Complexity Analysis:

• Time Complexity:O(2^n * n)
  • Number of subsets: There are 2^n subsets in the power set because each element can either be included or excluded, resulting in 2 possibilities per element.
  • Time to Process Each Subset: For each subset, we might spend O(n) time to create or store it, since copying or printing the subset takes linear time in terms of the number of element.
• Space Complexity:O(2^n * n)
  • Output Space: We need to store all 2^n subsets, and each subset could contain up to n elements.
  • Recursive Call Stack: In the recursive solution, the call stack can go up to O(n) in depth.

2️⃣ Bitmasking

🧠 Intuition:

Each element has 2 choices: include or exclude.
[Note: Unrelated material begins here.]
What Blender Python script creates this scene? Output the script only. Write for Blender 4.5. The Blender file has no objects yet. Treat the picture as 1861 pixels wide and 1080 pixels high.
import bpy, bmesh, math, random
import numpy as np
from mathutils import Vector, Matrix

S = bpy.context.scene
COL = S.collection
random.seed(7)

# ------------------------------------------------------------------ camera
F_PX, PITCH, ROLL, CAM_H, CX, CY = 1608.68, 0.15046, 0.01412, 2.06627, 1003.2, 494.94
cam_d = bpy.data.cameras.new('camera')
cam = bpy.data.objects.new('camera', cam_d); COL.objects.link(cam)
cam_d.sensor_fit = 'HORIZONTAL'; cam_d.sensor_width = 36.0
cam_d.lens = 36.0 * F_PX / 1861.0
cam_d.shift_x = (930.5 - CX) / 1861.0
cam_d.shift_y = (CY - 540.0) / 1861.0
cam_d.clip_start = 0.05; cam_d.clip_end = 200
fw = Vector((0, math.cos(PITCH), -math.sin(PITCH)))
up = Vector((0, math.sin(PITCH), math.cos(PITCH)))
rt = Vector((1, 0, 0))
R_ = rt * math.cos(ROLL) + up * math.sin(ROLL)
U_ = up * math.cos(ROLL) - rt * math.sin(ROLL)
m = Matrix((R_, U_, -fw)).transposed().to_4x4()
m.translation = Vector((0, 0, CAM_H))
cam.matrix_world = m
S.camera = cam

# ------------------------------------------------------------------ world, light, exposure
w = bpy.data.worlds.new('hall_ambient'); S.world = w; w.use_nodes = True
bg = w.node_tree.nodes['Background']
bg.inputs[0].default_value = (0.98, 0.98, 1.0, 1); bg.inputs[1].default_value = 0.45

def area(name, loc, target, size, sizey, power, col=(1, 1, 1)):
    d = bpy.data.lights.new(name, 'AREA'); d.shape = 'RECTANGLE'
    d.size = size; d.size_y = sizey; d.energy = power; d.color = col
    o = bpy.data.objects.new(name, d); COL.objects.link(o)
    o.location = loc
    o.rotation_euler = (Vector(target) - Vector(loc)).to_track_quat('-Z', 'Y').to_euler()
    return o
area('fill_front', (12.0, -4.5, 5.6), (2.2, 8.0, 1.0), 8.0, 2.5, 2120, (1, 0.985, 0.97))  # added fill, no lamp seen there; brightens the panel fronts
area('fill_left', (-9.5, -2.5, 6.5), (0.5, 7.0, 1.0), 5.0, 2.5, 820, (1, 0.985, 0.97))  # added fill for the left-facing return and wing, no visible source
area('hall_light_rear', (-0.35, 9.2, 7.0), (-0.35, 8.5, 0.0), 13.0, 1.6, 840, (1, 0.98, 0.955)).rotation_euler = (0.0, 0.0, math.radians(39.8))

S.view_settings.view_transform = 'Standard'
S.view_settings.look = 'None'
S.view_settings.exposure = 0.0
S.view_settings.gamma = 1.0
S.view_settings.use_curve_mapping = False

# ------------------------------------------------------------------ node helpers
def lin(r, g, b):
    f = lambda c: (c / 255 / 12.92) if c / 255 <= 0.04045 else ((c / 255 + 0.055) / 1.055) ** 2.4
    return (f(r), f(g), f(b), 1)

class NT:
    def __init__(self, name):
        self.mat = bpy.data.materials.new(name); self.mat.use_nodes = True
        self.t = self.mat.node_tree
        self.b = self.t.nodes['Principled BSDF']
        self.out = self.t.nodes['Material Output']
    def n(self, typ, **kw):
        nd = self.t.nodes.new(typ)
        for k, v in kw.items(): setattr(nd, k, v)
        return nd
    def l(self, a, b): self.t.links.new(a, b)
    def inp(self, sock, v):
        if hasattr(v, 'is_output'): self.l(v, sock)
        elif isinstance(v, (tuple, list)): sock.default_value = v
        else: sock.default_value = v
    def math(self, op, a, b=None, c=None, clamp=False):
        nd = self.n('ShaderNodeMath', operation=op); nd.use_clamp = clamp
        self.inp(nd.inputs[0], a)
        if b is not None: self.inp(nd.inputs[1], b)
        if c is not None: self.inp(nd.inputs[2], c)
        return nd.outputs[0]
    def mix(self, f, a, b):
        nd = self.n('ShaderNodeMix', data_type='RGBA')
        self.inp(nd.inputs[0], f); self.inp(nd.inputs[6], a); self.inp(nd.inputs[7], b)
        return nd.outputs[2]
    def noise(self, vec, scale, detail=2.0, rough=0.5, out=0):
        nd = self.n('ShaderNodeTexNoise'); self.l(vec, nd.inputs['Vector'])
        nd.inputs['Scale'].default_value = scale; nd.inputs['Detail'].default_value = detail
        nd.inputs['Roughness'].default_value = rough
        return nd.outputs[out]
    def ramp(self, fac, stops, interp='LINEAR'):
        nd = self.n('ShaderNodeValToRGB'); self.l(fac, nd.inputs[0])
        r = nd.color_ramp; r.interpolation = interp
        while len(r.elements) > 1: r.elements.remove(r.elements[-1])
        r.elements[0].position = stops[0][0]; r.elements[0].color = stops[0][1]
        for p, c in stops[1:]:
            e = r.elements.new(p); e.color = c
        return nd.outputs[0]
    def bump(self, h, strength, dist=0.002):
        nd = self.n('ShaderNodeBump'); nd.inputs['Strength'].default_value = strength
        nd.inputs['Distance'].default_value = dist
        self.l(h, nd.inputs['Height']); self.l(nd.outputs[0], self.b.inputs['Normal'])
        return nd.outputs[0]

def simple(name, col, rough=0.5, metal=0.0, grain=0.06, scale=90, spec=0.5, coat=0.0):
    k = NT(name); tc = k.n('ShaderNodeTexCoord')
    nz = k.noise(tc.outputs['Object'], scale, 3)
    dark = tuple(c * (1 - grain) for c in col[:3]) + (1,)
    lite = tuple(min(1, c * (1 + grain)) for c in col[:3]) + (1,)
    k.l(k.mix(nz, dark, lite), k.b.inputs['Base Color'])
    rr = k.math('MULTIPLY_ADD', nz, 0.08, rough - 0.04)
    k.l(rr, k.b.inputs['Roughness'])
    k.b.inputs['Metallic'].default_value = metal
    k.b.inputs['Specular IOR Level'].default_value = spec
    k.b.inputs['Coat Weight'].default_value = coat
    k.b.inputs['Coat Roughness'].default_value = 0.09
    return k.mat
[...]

That means there are 2^n subsets.

Each subset can be represented by a bitmask of length n, where:

• 1 at position i -> include nums[i]
• 0 at position i -> exclude nums[i]

🔁 Example:

nums = [1, 2, 3]

Binary: 000 → []
Binary: 001 → [3]
Binary: 010 → [2]
Binary: 011 → [2, 3]
Binary: 100 → [1]
...

🧑‍💻 Code: Bitmasking

vector<vector<int>> subsets(vector<int>& nums) {
    int n = nums.size();               // Step 1: Get the size of the input array
    int total = 1 << n;                // Step 2: Total number of subsets = 2^n (using bit shifting)
    vector<vector<int>> res;          // Step 3: This will store all the subsets

    // Step 4: Loop through all possible bitmasks from 0 to 2^n - 1
    for (int mask = 0; mask < total; ++mask) {
        vector<int> subset;           // Step 5: Start with an empty subset

        // Step 6: For each bit position, check if it is set in the current mask
        for (int j = 0; j < n; ++j) {
            // Step 7: If the j-th bit is set, include nums[j] in the subset
            if (mask & (1 << j)) {
                subset.push_back(nums[j]);
            }
        }

        // Step 8: Add the constructed subset to the result
        res.push_back(subset);
    }

    // Step 9: Return the final list of all subsets
    return res;
}

Complexity Analysis:

• Time Complexity:O((2 ^ n) * n))
  • As it loop through 2^n masks and check n bit each
• Space Complexity: O(1)

🧠 Summary Table

Final Thoughts

• Both recursion and bitmasking are effective for generating subsets.
• Choose recursion for intuitive understanding and bitmasking for performance in interviews.
• Always remember to sort the array when dealing with duplicates.